Acne Studios approaches its Spring Summer 2026 menswear collection as an open study rather than a finished concept. The collection builds on past themes but steps away from perfectionism, favoring spontaneity over precision. This season imagines its central figure in motion, riding a scooter, pulling on clothes without pause, getting dressed with speed rather than calculation.
The clothing pulls from familiar styles but redirects them with humor and light contradiction. Sportswear runs throughout, but it’s recontextualized, used for no sport at all, or paired with tailoring that distorts formality. Vintage references provide the base: garments seem passed through different hands, across decades. Acne Studios leans into the idea of dressing with what’s available, whether stretched, shrunken, oversized, or oddly precise.


Silhouettes swing between extremes. Some pieces stretch toward elongation, others shrink into cropped shapes. Trousers carry the weight of joggers. Shorts cut off just above the necessary length. A boot-cut pant pulls influence from earlier decades, while the slim ‘1979’ jeans and updated straight-leg ‘2010’ models bring in nods to archival denim.
Texture and finish evolve with material. Leather sets present a clean kind of polish, while latex-coated denim adds a synthetic sheen and a stretch meant to contour the body. Jackets, the biker and bomber, alternate between crisp minimalism and graphic exaggeration. Print treatments vary: Japanese-inspired motifs meet trompe l’oeil techniques, revealing unexpected layers like retro florals beneath torn denim illusions.

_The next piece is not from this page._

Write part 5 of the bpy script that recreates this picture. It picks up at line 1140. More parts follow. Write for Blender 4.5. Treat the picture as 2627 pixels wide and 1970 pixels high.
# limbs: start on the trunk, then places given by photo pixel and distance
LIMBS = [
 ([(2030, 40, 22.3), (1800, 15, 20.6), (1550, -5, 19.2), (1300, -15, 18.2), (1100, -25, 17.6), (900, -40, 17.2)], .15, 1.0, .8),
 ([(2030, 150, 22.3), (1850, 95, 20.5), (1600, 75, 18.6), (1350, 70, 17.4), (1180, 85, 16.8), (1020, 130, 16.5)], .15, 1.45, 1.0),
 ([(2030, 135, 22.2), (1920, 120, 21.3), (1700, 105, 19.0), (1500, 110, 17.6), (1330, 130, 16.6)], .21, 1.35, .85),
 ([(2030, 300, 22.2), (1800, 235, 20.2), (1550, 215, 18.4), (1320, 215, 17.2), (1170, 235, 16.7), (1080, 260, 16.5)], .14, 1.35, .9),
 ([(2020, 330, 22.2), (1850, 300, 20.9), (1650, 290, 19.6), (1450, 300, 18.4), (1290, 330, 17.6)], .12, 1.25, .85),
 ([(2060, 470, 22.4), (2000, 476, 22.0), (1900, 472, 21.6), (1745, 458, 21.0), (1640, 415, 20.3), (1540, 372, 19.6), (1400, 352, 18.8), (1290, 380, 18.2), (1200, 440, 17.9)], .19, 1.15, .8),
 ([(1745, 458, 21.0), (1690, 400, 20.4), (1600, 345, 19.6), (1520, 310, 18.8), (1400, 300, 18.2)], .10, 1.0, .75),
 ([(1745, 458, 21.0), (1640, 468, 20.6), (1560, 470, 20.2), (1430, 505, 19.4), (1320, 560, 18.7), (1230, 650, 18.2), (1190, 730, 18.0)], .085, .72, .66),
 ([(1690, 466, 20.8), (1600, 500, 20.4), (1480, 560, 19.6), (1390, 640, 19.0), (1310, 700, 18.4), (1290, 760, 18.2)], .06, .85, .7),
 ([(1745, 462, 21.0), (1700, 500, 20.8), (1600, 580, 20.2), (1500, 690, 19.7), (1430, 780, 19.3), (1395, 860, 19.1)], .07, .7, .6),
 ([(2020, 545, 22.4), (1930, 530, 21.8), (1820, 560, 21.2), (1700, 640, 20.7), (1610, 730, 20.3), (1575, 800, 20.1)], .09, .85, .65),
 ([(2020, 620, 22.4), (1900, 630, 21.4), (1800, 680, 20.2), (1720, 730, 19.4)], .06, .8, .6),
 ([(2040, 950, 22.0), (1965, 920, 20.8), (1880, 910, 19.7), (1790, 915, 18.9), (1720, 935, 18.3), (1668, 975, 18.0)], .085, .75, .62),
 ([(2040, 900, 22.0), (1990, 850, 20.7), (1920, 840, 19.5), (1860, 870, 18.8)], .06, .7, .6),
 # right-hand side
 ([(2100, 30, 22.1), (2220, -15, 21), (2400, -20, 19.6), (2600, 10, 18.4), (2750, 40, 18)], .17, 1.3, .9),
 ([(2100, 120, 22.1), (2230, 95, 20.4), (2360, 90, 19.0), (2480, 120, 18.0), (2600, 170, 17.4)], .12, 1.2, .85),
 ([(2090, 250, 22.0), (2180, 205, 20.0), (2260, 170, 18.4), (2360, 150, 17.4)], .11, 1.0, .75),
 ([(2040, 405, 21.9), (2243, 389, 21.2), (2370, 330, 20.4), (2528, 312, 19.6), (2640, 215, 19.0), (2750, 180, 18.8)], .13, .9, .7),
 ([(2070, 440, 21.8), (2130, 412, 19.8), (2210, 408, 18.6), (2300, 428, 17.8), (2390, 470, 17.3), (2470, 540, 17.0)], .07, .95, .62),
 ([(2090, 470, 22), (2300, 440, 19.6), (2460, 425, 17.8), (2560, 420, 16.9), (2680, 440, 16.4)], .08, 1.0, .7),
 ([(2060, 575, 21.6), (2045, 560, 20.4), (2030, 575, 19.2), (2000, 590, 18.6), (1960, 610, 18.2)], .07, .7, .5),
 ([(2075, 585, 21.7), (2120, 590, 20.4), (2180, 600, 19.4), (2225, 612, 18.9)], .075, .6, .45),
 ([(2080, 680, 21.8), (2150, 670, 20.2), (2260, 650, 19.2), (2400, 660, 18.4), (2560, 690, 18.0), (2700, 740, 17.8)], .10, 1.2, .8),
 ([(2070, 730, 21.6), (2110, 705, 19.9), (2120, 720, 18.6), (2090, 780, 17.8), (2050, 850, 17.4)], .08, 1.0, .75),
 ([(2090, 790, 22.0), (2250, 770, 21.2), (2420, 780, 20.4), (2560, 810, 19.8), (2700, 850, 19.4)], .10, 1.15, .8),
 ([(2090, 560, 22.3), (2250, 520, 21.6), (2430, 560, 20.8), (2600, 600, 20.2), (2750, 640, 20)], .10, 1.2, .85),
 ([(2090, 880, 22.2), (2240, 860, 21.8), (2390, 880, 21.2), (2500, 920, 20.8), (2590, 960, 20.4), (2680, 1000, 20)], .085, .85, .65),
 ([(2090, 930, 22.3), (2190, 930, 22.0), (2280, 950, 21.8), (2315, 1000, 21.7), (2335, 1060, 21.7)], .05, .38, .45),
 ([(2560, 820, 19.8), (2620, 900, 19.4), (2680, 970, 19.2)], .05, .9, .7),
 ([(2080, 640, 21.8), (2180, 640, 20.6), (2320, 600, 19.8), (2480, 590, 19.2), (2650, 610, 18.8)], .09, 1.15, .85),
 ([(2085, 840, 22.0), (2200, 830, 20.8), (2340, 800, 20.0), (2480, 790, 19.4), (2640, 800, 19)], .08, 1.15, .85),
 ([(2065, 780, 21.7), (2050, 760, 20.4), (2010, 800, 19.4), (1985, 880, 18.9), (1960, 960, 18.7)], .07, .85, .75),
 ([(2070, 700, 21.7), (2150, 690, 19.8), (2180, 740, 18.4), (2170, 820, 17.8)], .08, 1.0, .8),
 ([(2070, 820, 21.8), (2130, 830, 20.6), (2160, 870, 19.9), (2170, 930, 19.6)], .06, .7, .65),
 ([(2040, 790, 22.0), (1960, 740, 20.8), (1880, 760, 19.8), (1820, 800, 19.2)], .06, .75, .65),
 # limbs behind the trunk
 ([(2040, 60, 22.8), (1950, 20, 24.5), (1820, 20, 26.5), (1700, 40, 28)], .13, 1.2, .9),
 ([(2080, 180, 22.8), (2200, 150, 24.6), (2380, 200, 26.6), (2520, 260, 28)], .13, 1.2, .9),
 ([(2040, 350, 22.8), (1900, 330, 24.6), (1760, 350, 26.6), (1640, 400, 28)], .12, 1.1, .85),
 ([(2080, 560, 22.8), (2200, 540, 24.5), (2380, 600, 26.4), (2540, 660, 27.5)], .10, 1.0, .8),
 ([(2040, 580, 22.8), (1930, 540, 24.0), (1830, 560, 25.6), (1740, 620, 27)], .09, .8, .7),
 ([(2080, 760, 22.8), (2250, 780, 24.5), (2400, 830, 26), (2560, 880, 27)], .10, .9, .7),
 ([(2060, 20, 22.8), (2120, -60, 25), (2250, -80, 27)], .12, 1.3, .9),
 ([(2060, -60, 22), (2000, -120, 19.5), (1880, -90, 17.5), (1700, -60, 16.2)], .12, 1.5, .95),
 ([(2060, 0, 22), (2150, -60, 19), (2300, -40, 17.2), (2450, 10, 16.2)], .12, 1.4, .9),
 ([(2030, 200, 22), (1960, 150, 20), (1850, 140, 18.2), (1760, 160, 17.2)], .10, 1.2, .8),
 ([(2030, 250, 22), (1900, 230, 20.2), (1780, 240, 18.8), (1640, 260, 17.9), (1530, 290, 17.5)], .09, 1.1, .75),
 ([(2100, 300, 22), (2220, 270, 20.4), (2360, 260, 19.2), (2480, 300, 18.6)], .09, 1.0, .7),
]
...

The palette ranges from sun-faded tones to more vivid choices. Browns and beiges suggest a nod to traditional menswear, while shades like electric blue, soft yellow, and Acne Studios’ signature pink push things further. Fabrics move across categories, checked wools, silk knits, and classic plaids appear beside smooth leather and latex.
Accessories reinforce this collage-like energy. Aviator sunglasses reference 1970s frames, while logo caps introduce a rough-edged DIY feel. Footwear covers contrast in material and intent. Cowboy boots return as a now-regular fixture. Soft loafers take cues from driving shoes. Sandals made from cut and buckled leather strips suggest structure without stiffness. The Camero bag appears in new textures, scales, and constructions, adding variation to a known form.

Acne Studios creative director Jonny Johansson sees this season’s wardrobe as a way to keep questioning menswear’s inherited rules. “We keep exploring and rebuilding the emblematic codes of the menswear wardrobe,” he says. “This time, it’s with a geeky, quietly confident attitude that beats perfection by far.”